----- Recorded information -----
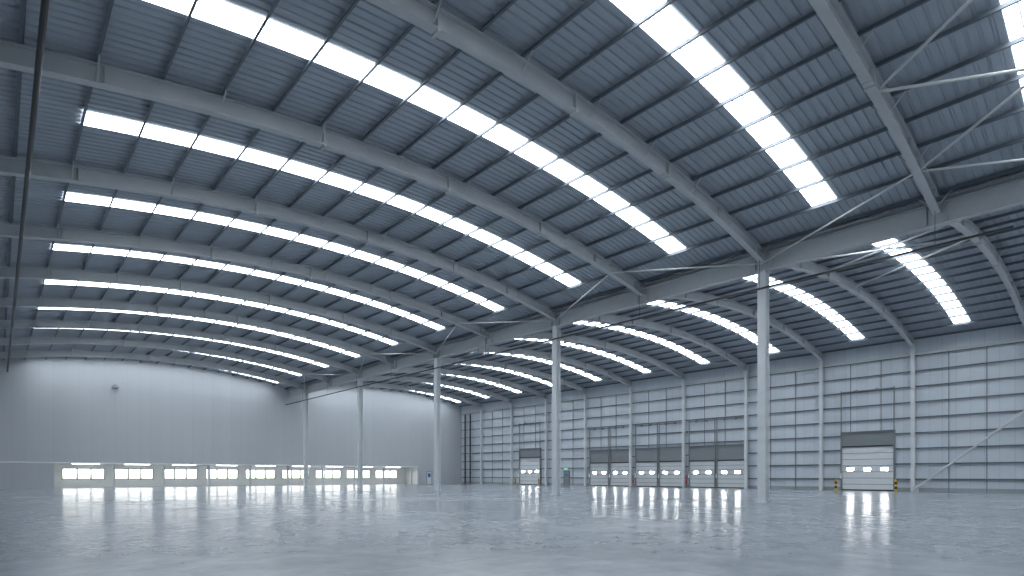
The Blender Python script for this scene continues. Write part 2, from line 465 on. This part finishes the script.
for yy in (81.3,82.8):
    m=MB(); m.tube((RX-.5,yy,0),(RX-.5,yy,12.6),.13,M_pipe,12)
    for z in (2,5,8,11): m.tube((RX-.5,yy,z-.06),(RX-.5,yy,z+.06),.17,M_pipe,12)
    m.obj('rainwater_pipe')
m=MB(); m.box(56.2,57.3,FARY-.06,FARY-.001,0,2.2,M_head); m.box(56.3,57.2,FARY-.08,FARY-.06,0.02,2.1,M_white); m.box(56.45,57.05,FARY-.09,FARY-.08,1.2,1.9,M_blue); m.obj('door_10')
m=MB(); m.box(10.5,11.0,FARY-.5,FARY-.02,12.2,12.5,M_gal); m.box(10.6,10.9,FARY-.25,FARY-.001,12.5,12.7,M_gal); m.box(10.4,11.1,FARY-.7,FARY-.5,12.25,12.45,M_gal); m.obj('wall_mounted_heater')

# ------------------------------------------------------------------ world
w=bpy.data.worlds.new('daylight'); S.world=w; w.use_nodes=True
nt=w.node_tree; bg=nt.nodes['Background']
tc=nt.nodes.new('ShaderNodeTexCoord'); sp=nt.nodes.new('ShaderNodeSeparateXYZ'); nt.links.new(tc.outputs['Generated'],sp.inputs[0])
rp_=nt.nodes.new('ShaderNodeValToRGB'); e=rp_.color_ramp
e.elements[0].position=0.497; e.elements[0].color=(0.35,0.42,0.25,1)
e.elements[1].position=0.504; e.elements[1].color=(0.95,0.97,0.95,1)
mr=nt.nodes.new('ShaderNodeMapRange'); mr.inputs['From Min'].default_value=-1; mr.inputs['From Max'].default_value=1
nt.links.new(sp.outputs[2],mr.inputs['Value']); nt.links.new(mr.outputs[0],rp_.inputs[0]); nt.links.new(rp_.outputs[0],bg.inputs['Color'])
bg.inputs['Strength'].default_value=7.5

# ------------------------------------------------------------------ camera
cd=bpy.data.cameras.new('camera'); cam=bpy.data.objects.new('camera',cd); S.collection.objects.link(cam)
cam.location=(0,0,EYE); cam.rotation_euler=(math.radians(90),0,-TH)
cd.sensor_width=36; cd.lens=568/1024*36; cd.shift_y=187.5/1024; cd.clip_end=400; cd.clip_start=0.05
S.camera=cam
S.view_settings.view_transform='Standard'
-----
Leave every image out, and retype the material exactly.

▸ Task response
The Blender Python script for this scene continues. Write part 2, from line 465 on. This part finishes the script.
for yy in (81.3,82.8):
    m=MB(); m.tube((RX-.5,yy,0),(RX-.5,yy,12.6),.13,M_pipe,12)
    for z in (2,5,8,11): m.tube((RX-.5,yy,z-.06),(RX-.5,yy,z+.06),.17,M_pipe,12)
    m.obj('rainwater_pipe')
m=MB(); m.box(56.2,57.3,FARY-.06,FARY-.001,0,2.2,M_head); m.box(56.3,57.2,FARY-.08,FARY-.06,0.02,2.1,M_white); m.box(56.45,57.05,FARY-.09,FARY-.08,1.2,1.9,M_blue); m.obj('door_10')
m=MB(); m.box(10.5,11.0,FARY-.5,FARY-.02,12.2,12.5,M_gal); m.box(10.6,10.9,FARY-.25,FARY-.001,12.5,12.7,M_gal); m.box(10.4,11.1,FARY-.7,FARY-.5,12.25,12.45,M_gal); m.obj('wall_mounted_heater')

# ------------------------------------------------------------------ world
w=bpy.data.worlds.new('daylight'); S.world=w; w.use_nodes=True
nt=w.node_tree; bg=nt.nodes['Background']
tc=nt.nodes.new('ShaderNodeTexCoord'); sp=nt.nodes.new('ShaderNodeSeparateXYZ'); nt.links.new(tc.outputs['Generated'],sp.inputs[0])
rp_=nt.nodes.new('ShaderNodeValToRGB'); e=rp_.color_ramp
e.elements[0].position=0.497; e.elements[0].color=(0.35,0.42,0.25,1)
e.elements[1].position=0.504; e.elements[1].color=(0.95,0.97,0.95,1)
mr=nt.nodes.new('ShaderNodeMapRange'); mr.inputs['From Min'].default_value=-1; mr.inputs['From Max'].default_value=1
nt.links.new(sp.outputs[2],mr.inputs['Value']); nt.links.new(mr.outputs[0],rp_.inputs[0]); nt.links.new(rp_.outputs[0],bg.inputs['Color'])
bg.inputs['Strength'].default_value=7.5

# ------------------------------------------------------------------ camera
cd=bpy.data.cameras.new('camera'); cam=bpy.data.objects.new('camera',cd); S.collection.objects.link(cam)
cam.location=(0,0,EYE); cam.rotation_euler=(math.radians(90),0,-TH)
cd.sensor_width=36; cd.lens=568/1024*36; cd.shift_y=187.5/1024; cd.clip_end=400; cd.clip_start=0.05
S.camera=cam
S.view_settings.view_transform='Standard'